I recently got a new book to read, From Gestalt Theory to Image Analysis, A Probabilistic Approach by Desolneux, Moisan, and Morel. I’ve heard of Gestalt before – apparently it’s a psychology theory of the mind. There is also an image analysis angle as Gestalt is a German word for “form” or “shape”. In the introduction the book presents are few Gestalt principles and gives them a mathematical interpretation. One principle I found especially relevant.

Werthheimer’s contrast invariance principle: Image interpretation does not depend on actual values of the gray levels, but only their relative values.

As the book further explains, the principle comes from the fact that one shouldn’t expect or rely on precise measurements of intensity. Once again this is our example:


The second part of the principle suggests that one should look at the level sets of the gray scale function, as well as sub- and supra-level sets. In the blurred image above, the circle is still recognizable regardless of the low contrast. Which should be picked to evaluate the size of the circle is ambiguous however.

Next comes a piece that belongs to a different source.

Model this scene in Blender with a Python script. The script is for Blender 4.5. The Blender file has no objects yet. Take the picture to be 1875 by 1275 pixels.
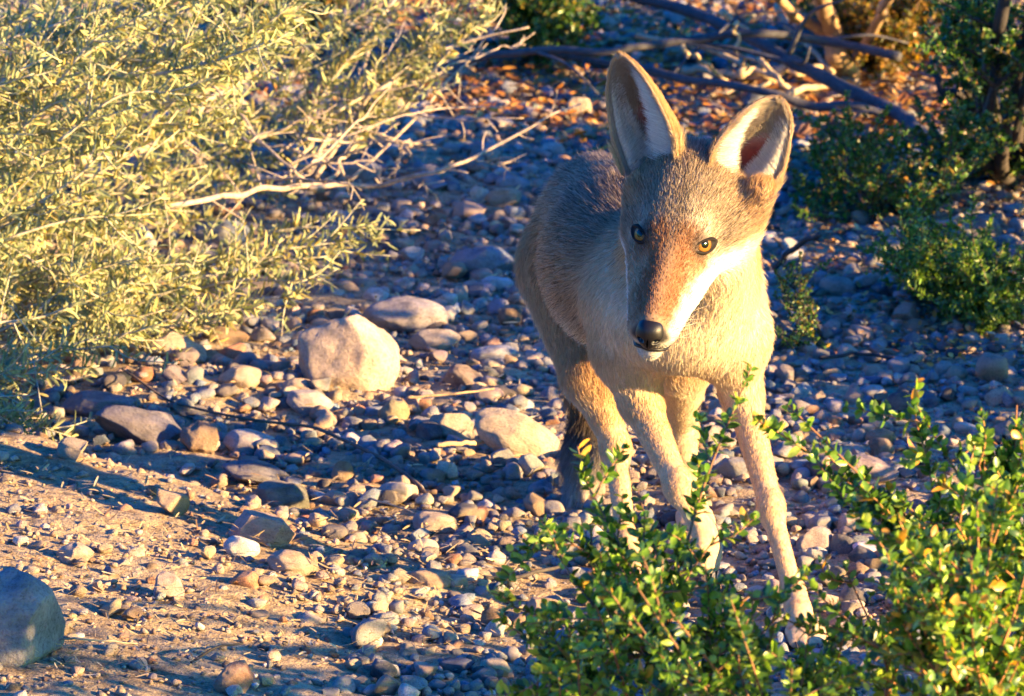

So far, so good. Unfortunately, next the authors concentrate on supra-level (or “upper level”) sets exclusively. This is a common approach. The result is that you recognize only light objects on dark background. To see dark on light will take an extra step (invert colors). Meanwhile the case of objects with holes (or dark spots on light objects) becomes really messy. Our algorithm builds the hierarchy of dark and- light objects in one sweep (see Topology graph).

The book isn’t really about Werthheimer’s principle but another one (more of a definition).

Helmholtz principle: Gestalts are sets of points whose (geometric regular) special arrangements could not occur in noise.